Mas acho que existem alguns estilos específicos que detém certa hegemonia e que quase não há espaço para disputas simbólicas. Acho interessante, por exemplo, o Death Metal, que a grande maioria das bandas desse rolê possui um conteúdo politicamente libertário, e as bandas desse estilo que possuem um discurso mais reacionário ou fascistóide quase não tem espaço (o que particularmente acho ótimo). Se é que existe alguma, provavelmente não ameaça a estabilidade do significado usual do estilo.

HMB: Planos para o futuro?
André: Em breve entraremos em estúdio pra gravar novamente com a Ferramenta e a Yekun, e pretendo também dar continuidade a minha formação, como professor de História.

HMB: Resuma André Abreu em uma frase ou palavra.
André: Isso é bem cabuloso, bem difícil mesmo. Tem um poema da Isabel Allende que pode ajudar "A vida é puro ruído entre dois silêncios abismais: o silêncio antes de nascer, e o silêncio após a morte"

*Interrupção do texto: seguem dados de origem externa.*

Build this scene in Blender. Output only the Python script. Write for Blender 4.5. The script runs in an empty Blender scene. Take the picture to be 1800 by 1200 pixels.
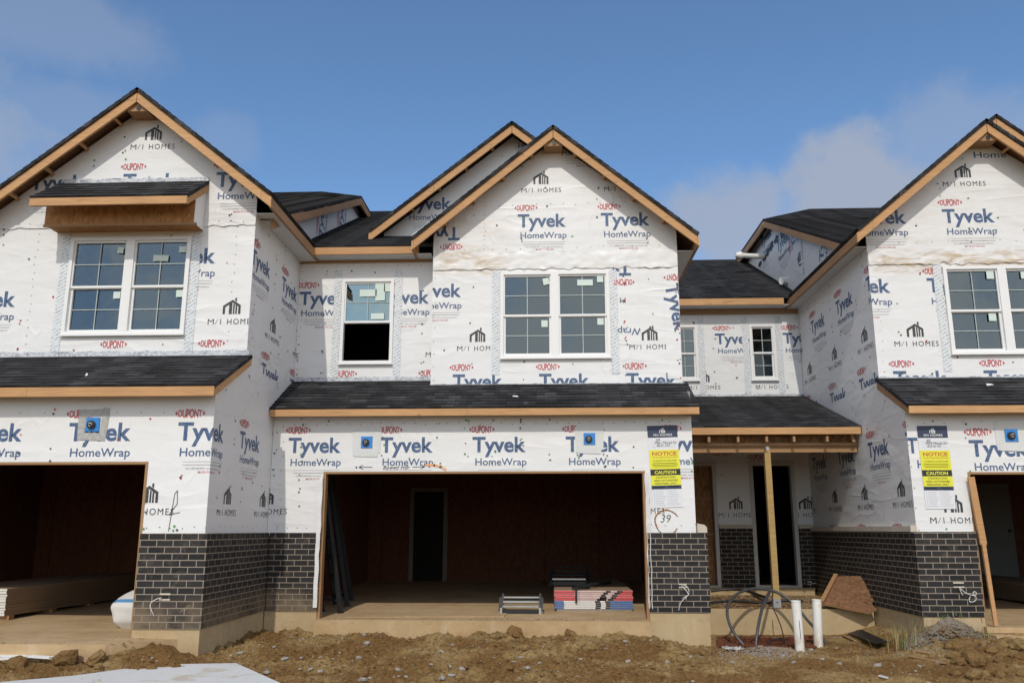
import bpy, bmesh, math, random
import numpy as np
from mathutils import Vector, Matrix, noise
random.seed(7)
S = bpy.context.scene
COL = S.collection
H = 1.6                      # eye height: all z below are relative to the eye, +H in the meshes

# ------------------------------------------------------------------ camera, sky, sun, exposure
F = 1502.7
TH, YA = math.radians(12.38), math.radians(-2.5)
FW = Vector((math.sin(YA)*math.cos(TH), math.cos(YA)*math.cos(TH), math.sin(TH)))
RT = FW.cross(Vector((0, 0, 1))).normalized()
UP = RT.cross(FW)
cam = bpy.data.cameras.new("camera")
cam.sensor_width = 36; cam.lens = F/1800*36; cam.clip_start = .1; cam.clip_end = 5000
camo = bpy.data.objects.new("camera", cam); COL.objects.link(camo)
camo.matrix_world = Matrix(((RT.x, UP.x, -FW.x, 0), (RT.y, UP.y, -FW.y, 0), (RT.z, UP.z, -FW.z, H), (0, 0, 0, 1)))
S.camera = camo
SUN = Vector((.09, 1, -.90)).normalized()     # direction the light travels
EL = math.asin(-SUN.z)
sun = bpy.data.lights.new("sun", 'SUN'); sun.energy = 2.2; sun.angle = math.radians(.55); sun.color = (1, .94, .845)
suno = bpy.data.objects.new("sun", sun); COL.objects.link(suno)
suno.rotation_euler = SUN.to_track_quat('-Z', 'Y').to_euler()
S.view_settings.view_transform = 'Standard'; S.view_settings.look = 'None'
S.view_settings.exposure = 0.0; S.view_settings.gamma = 1

def ray(px, py): return RT*((px-900)/F) - UP*((py-600)/F) + FW
def PY(px, py, Y): d = ray(px, py); return d*(Y/d.y)
def PX(px, py, X): d = ray(px, py); return d*(X/d.x)
def PZ(px, py, Z): d = ray(px, py); return d*(Z/d.z)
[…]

HMB: Obrigado pelo seu tempo e por nos proporcionar este belo bate-papo, deixe aqui uma mensagem para os nossos leitores.
André: JP, você é um grande camarada. E ações como estas que você está fazendo integram mais a cena, e acho que se estamos descontentes com algo, temos de fazer diferente e tentar reproduzir as coisas de acordo com o que acreditamos. Aos leitores, deixo aqui um abraço e um desejo: Se você toca em alguma banda, seja também o público, na medida do possível. Sempre apoie os rolês e as outras bandas da sua cidade, do seu estado, do seu país, do seu continente. Se você não toca em banda, monte uma. Escreva fanzines, publique blogs, faça camisetas e adesivos, ajude a organizar shows. Quem sabe um dia, conseguiremos destruir esses muros que dividem a cena entre “artista” e público e assim talvez possamos construir um underground com mais respeito, justiça e mais divertido e amigável. Espero que tenham curtido o papo, valeu!